The Court further took the view that the approach of the trial courts, which – in line with the settled case-law of the Court of Cassation – did not find it necessary to define the predicate offence in order

to convict a person of money laundering, had not had the effect of shifting the burden of proof from the prosecution to the defence, in breach of the principle of the presumption of innocence.
The Court dismissed this complaint, finding it manifestly ill-founded.
Article 6 § 3 (a) (right to be informed promptly of the accusation)

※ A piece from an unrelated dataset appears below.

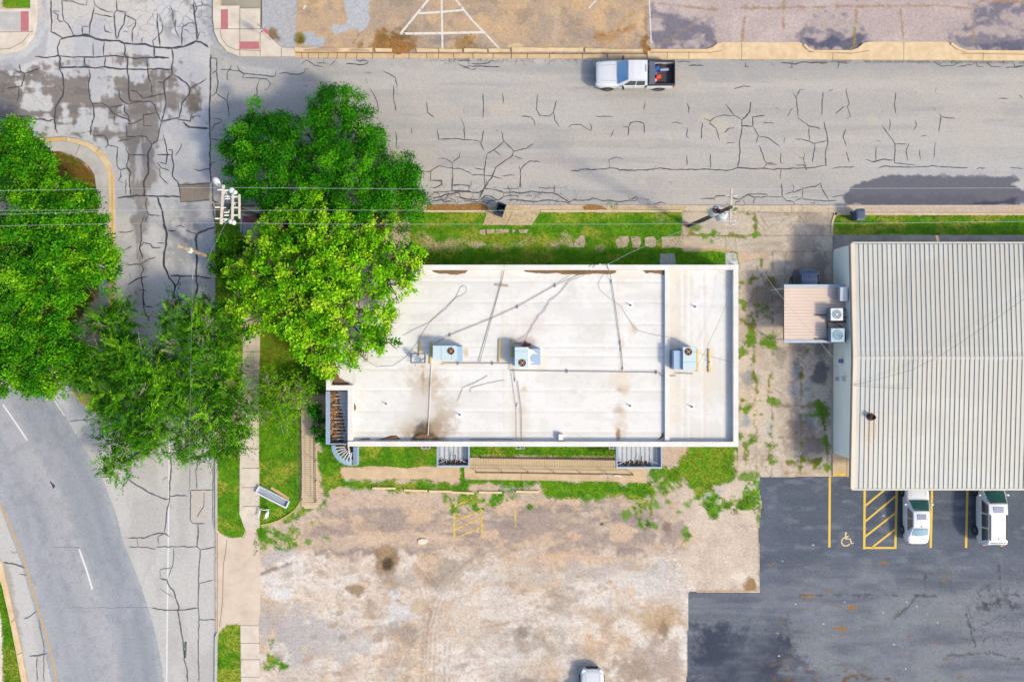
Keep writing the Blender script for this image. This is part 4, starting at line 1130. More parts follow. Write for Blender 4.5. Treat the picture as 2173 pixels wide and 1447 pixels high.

The Court noted that, in accordance with the requirements of domestic case-law, the summons of 17 February 2004 had contained a comprehensive and detailed description of all the suspicious transactions and had also referred to the legal characterisation of the facts. In the Court’s view, Mr Zschüschen had been charged with money laundering and the fact that the summons merely described the transactions which served to establish the existence of this offence sufficed to enable the accused to exercise his defence rights. The Court, moreover, explained that no obligation to additionally explain the unlawful activities from which the proceeds had subsequently been laundered could be derived from Article 6 § 3 (a) of the Convention, as those activities did not constitute the object of the accusation. Consequently, the Court found that the summons served on Mr Zschüschen had enabled him to be informed, in a sufficiently detailed manner, of the nature and cause of the accusation against him. This complaint was thus manifestly ill-founded.
Article 1 of Protocol No. 1 to the Convention (protection of property)
As this complaint had not been raised before the national courts, the Court dismissed it for failure to exhaust domestic remedies.